What about short-term rentals?!

As you can imagine, I have had a lot of questions and concerns regarding Airbnb and hosted vs. unhosted short-term rentals in Traverse City. I've met with many different people (housing and tourism experts, property managers, city staff and residents) and I have some thoughts, but it is a complex issue and I'm still learning.


The local housing shortage is taking a toll on both residents and businesses in Traverse City. Many residents struggle while living in housing that’s too expensive for their budgets. Young families are leaving the city to find lower costs of living, and all too often, businesses that have opportunities to grow are unable to hire new employees because they can’t find the home they need at a price they can afford.

Our community is facing a myriad of obstacles related to the availability of affordable and appropriate year-round permanent housing and there is no silver bullet solution. According to Housing North, over the past decade roughly fifteen percent of our housing stock has been converted to vacation or short-term rentals with one in five homes being purchased by investors or speculators. Most of our opportunities for housing growth are in the commercial districts, yet these are being developed for short-term rentals, too.

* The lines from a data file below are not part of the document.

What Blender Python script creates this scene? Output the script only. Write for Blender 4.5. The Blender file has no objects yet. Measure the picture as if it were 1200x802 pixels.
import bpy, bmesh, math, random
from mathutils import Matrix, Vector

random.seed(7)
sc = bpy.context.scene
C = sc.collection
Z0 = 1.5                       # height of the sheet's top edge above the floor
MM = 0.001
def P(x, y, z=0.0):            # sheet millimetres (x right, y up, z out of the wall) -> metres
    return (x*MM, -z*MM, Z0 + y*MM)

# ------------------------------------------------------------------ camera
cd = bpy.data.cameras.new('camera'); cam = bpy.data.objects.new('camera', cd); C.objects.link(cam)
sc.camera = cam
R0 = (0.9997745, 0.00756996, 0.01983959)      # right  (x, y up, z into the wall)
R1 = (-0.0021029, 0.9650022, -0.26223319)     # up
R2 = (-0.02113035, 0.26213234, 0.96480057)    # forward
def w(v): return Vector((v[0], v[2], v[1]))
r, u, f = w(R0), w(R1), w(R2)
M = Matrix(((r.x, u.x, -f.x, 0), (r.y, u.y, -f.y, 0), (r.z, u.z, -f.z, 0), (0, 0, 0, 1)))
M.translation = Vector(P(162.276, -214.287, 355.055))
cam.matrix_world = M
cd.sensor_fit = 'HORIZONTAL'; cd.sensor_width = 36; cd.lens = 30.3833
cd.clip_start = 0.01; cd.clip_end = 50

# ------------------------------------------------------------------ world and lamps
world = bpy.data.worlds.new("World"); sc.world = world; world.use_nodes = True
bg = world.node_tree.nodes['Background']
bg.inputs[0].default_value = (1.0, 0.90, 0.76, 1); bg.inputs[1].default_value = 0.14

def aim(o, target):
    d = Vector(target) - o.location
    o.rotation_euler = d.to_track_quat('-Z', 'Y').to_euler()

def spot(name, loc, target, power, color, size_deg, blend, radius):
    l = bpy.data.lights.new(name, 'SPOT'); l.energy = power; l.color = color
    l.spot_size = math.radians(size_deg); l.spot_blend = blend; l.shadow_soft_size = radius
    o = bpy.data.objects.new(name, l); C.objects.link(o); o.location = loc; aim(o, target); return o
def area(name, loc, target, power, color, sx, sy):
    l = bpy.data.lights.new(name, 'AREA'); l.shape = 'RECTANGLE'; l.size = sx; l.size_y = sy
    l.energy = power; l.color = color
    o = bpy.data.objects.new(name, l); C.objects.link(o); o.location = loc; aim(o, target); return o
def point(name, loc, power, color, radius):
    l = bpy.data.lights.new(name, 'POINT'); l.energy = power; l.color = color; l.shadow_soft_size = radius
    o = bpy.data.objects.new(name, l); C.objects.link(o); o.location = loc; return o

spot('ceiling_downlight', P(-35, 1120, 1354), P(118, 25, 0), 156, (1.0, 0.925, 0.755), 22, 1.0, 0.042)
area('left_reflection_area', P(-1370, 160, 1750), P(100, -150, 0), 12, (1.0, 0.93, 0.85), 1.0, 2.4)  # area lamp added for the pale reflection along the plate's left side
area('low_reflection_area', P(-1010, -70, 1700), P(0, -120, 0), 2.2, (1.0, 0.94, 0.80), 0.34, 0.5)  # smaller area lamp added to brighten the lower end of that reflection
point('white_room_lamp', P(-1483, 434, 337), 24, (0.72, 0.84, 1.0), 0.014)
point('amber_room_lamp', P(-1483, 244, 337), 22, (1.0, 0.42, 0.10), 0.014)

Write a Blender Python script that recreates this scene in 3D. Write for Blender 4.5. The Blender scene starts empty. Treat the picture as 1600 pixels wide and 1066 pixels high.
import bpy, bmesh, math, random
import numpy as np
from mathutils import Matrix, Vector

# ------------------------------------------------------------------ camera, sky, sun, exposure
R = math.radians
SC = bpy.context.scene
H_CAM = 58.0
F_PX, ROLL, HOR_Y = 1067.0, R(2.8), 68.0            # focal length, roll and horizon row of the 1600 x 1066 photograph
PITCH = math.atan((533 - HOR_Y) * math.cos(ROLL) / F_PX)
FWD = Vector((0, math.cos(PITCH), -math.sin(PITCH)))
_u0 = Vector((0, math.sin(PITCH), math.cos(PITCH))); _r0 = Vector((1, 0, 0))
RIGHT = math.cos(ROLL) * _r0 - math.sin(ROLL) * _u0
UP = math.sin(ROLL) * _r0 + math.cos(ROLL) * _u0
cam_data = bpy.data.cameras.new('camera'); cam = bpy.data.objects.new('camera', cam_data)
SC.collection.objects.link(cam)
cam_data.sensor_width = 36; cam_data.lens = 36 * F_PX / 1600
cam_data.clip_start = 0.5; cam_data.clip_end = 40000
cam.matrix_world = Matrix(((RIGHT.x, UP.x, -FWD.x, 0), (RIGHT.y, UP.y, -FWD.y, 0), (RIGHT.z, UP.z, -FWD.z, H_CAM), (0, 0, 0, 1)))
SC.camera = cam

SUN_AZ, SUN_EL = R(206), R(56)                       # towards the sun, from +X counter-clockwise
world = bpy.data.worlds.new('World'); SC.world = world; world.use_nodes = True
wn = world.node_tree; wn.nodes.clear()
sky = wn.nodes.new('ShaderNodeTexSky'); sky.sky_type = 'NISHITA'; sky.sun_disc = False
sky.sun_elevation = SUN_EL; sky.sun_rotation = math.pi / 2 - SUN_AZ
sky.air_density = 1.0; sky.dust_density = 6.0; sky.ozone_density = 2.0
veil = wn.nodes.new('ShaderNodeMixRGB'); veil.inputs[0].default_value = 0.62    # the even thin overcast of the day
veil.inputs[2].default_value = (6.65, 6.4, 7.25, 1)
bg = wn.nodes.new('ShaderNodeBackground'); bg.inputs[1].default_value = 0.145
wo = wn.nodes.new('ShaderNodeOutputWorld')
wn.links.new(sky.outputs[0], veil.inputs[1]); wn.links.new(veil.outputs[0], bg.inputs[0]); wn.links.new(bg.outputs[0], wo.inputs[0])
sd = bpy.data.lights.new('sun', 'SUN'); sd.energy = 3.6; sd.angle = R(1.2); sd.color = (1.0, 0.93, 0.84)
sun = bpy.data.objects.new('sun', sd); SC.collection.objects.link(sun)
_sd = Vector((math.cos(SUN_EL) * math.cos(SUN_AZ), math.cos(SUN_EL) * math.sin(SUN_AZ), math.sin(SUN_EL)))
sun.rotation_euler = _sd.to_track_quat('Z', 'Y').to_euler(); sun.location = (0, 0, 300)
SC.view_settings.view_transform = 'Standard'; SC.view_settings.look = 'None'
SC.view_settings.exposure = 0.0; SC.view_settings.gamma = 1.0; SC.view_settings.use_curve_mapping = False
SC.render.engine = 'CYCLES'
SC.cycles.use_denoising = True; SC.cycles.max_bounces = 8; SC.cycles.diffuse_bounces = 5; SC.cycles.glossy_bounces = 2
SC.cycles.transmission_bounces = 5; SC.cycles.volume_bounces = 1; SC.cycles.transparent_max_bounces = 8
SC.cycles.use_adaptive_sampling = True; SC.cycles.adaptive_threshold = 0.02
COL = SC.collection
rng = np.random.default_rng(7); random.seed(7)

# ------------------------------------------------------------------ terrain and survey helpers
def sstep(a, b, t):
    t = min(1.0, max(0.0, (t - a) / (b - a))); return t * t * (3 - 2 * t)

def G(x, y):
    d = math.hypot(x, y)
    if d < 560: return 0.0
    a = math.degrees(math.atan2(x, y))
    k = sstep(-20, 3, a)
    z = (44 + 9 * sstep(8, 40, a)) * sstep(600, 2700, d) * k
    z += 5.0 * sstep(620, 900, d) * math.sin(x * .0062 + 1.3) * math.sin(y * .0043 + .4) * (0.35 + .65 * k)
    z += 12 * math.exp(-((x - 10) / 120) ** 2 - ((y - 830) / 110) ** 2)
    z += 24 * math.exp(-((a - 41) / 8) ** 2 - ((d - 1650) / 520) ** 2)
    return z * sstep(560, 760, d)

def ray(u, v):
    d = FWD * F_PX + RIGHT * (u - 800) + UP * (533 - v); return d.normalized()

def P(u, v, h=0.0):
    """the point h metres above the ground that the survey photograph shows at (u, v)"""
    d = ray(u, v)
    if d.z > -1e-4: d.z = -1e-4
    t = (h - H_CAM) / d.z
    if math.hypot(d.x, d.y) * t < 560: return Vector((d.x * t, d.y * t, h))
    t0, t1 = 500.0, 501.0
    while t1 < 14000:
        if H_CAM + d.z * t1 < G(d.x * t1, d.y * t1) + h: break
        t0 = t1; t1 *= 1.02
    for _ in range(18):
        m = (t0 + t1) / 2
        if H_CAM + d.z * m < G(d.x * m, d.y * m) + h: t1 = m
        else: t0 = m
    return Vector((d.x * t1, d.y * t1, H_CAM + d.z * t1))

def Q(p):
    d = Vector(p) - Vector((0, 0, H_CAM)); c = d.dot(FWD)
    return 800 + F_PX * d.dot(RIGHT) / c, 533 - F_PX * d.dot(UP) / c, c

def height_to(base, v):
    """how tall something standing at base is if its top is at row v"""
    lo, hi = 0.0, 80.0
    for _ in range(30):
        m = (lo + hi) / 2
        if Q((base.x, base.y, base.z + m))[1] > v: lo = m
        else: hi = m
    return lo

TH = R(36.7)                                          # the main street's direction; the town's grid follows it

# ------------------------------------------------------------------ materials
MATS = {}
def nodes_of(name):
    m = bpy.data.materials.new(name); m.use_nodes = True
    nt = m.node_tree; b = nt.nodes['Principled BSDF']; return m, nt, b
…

So, what about the neighborhoods? A neighborhood is defined as “a district, especially one forming a community within a town or city.” For me, the key word here is “community.” I was fortunate enough to grow up in a place where we all knew our neighbors, socialized regularly, shared resources and basically looked out for one another. It makes me sad to think that many neighborhoods are now being viewed simply as “places we live.”


I also recognize how hard it is to afford to live in Traverse City, and I honor an individual's right to share their homes in order to make ends meet. For that reason, I support both long- and short-term home sharing in the neighborhoods, but only if they are owner-occupied primary residences. I think allowing unhosted short-term rentals operated by non-resident investors is a slippery slope and basically risks turning our neighborhoods into defacto commercial hotel districts.


Right now, City permits for High Impact Tourist Homes allow for up to three rooms (no more than %50 of the home), more than 85 room nights per year, and they must be separated by 1000 feet. There is no limit on Low Impact Tourist Home rentals as long as no more than two rooms are being rented, and for no more that 84 room nights.


In my opinion, Traverse City has a fair Tourist Home ordinance in place which restricts short-term rentals in the neighborhoods. There have been very few complaints since the ordinance was enacted nearly a year ago, and as a city commissioner I would not recommend making any changes to it. If complaints remain low, I would consider dropping distance restrictions in the future.

There also seems to be confusion surrounding hosted Tourist Homes in residential areas vs. unhosted Vacation Rentals in commercial districts. Obviously, I'm familiar with The Village at Grand Traverse Commons and I have first-hand knowledge of the short-term Vacation Rentals happening there (it is a mixed use district that allows them). So I will say that several of the condominium associations on site are concerned with the growing numbers of Vacation Rentals and are worried about the overall long-term impacts. People live in the Village because of the community that has developed there, and they want to be part of a neighborhood, in the truest sense of the word. So, I think balance is necessary – even in commercial districts.